Early in World War II, it was known from many sources that German forces were rounding up and deporting, or sometimes just massacring, Jewish people from German-occupied territories. Newspapers such as The New York Times printed stories about this as early as October 1941. However, the first word to reach non-Nazis about the plan to exterminate all the Jewish people of Europe came from a German businessman to Gerhart Riegner in August 1942. On the 8th, Riegner informed the U.S. consulate in Geneva of this "final solution" plan of the Nazis, and three days later that information was telegraphed to the United States. (It was necessary to work through government agencies, as other communication methods were censored during the war.) Later in the month, a British politician found out about this and sent the news to an American rabbi, Stephen Wise. "The essential step was to inform the governments and the leaders of Jewish organizations. This was urgent," said Riegner.

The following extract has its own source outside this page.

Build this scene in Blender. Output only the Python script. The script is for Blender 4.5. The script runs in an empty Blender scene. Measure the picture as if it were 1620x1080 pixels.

However, no real action was taken on this information. It was not made public to anyone until November, and no major media made any mention of the Holocaust that was going on until late 1944, only a few months after President Franklin D. Roosevelt had created the War Refugee Board. Riegner said in 1995 that "I agree that even successful rescue activities in 1943 would not have stopped the process of annihilation. But one could have saved several hundred thousand Jews... by opening the frontiers of the Allies, and of the neutral countries, and of Palestine, by more energetic political action vis-a-vis Nazi Germany, by more imagination (like 'port frane' zones in USA) important numbers may have been saved."

As it was, the numbers Jewish immigrants were limited in the U.S. and elsewhere and some boats arriving in North America were actually sent back to Europe. Due to disbelief in the possibility of this genocide plan, or anti-Semitism, or something, the facts were ignored for more than two years, nearly to the point of Allied soldiers liberating concentration camps.

After the war, Riegner worked on making connections and communications between Jews and Christians. The World Jewish Congress tried to get Pope Pius XII to issue an encyclical on Jews just after the war, and helped draft documents concerning the Roman Catholic Church's views on Judaism released from Vatican II. The organization also dealt with Protestants through the World Council of Churches. Riegner was the secretary-general of the World Jewish Congress from 1965 to 1983, and retained influence and honorary rank in the organization after that. He also received the Legion of Honor from France in 1987.

His autobiography, Ne jamais désespérer: Soixantes années au service du peuple juif et des droits de l’homme (Never despair: sixty years in the service of the Jewish people and the rights of man) was published in 1999. He died December 3, 2001 in Geneva.